**Exercise requirements**
Of the lines listed below, return exactly those that run from the line containing "Build this scene" through the line containing "rng = np.random.default_rng(11)", both included.

** Begin Material for the task **

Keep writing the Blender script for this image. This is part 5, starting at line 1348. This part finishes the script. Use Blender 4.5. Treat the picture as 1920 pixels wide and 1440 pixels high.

** End Material for the task **
** Begin Material for the task **

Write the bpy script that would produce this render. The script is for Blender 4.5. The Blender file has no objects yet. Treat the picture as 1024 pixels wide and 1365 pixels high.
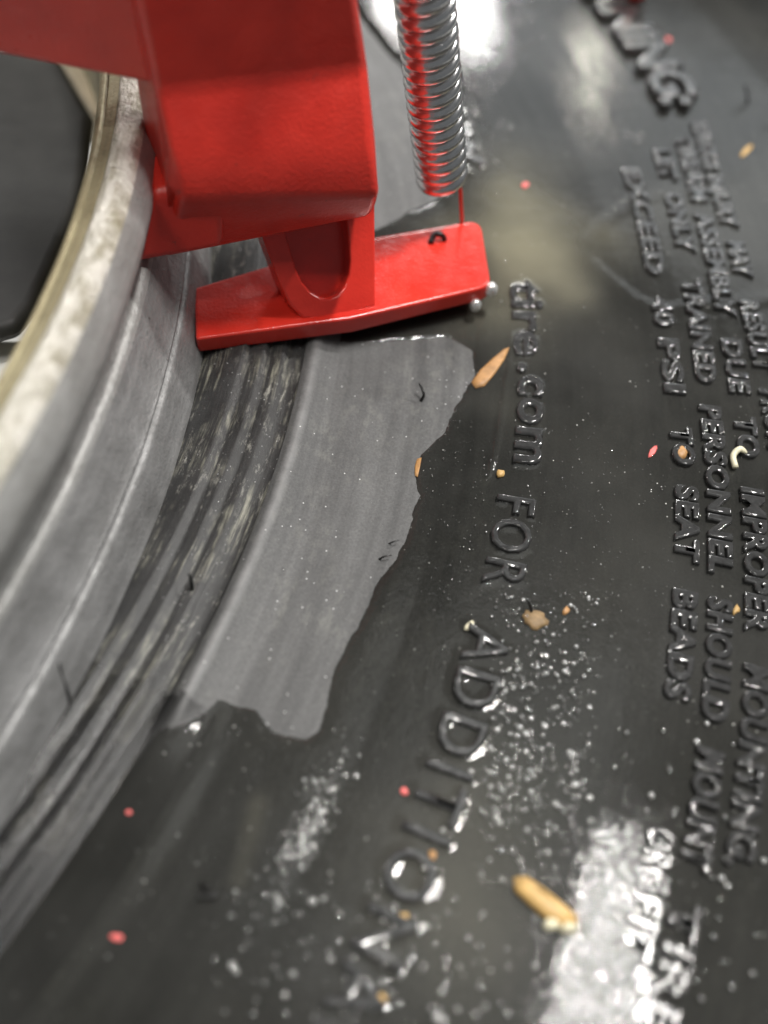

** End Material for the task **
** Begin Material for the task **

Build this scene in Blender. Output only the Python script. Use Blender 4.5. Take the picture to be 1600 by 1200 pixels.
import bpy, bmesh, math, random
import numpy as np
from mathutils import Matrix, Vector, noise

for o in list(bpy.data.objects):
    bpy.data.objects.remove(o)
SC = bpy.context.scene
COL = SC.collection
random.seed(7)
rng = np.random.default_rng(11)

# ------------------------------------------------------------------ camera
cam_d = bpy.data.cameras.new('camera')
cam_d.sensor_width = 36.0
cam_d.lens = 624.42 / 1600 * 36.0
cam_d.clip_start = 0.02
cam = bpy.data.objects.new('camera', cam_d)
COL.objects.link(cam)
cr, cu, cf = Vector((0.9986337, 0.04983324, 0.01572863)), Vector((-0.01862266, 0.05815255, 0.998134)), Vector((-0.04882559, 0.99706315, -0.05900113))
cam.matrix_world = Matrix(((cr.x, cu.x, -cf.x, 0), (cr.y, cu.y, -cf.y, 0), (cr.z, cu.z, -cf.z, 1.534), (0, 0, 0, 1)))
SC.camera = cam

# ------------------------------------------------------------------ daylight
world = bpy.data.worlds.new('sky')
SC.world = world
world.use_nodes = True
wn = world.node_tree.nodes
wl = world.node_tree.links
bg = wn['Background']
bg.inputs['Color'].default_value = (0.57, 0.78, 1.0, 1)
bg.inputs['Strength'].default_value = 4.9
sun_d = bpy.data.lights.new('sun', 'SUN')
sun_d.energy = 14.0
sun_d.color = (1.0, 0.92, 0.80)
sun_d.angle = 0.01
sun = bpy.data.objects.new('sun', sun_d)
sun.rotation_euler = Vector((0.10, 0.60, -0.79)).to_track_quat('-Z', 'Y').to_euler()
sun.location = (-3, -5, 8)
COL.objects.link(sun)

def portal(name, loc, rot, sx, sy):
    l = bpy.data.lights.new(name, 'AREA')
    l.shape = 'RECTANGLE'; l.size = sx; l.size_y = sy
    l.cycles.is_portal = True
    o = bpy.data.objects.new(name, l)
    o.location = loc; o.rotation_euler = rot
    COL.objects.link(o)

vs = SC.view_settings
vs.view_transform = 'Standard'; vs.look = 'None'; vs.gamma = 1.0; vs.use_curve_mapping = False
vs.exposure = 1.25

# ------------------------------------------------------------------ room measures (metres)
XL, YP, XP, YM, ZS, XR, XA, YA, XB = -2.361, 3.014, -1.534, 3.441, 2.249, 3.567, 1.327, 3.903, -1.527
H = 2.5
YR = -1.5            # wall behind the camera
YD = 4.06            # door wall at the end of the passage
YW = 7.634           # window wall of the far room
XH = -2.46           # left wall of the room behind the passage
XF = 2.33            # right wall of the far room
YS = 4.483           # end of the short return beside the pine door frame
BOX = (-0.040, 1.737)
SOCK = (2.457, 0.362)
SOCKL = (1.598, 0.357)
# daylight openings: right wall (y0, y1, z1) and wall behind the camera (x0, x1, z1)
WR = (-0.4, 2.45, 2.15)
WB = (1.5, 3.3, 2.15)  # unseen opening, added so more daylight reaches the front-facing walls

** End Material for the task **

**Output below**
Build this scene in Blender. Output only the Python script. Use Blender 4.5. Take the picture to be 1600 by 1200 pixels.
import bpy, bmesh, math, random
import numpy as np
from mathutils import Matrix, Vector, noise

for o in list(bpy.data.objects):
    bpy.data.objects.remove(o)
SC = bpy.context.scene
COL = SC.collection
random.seed(7)
rng = np.random.default_rng(11)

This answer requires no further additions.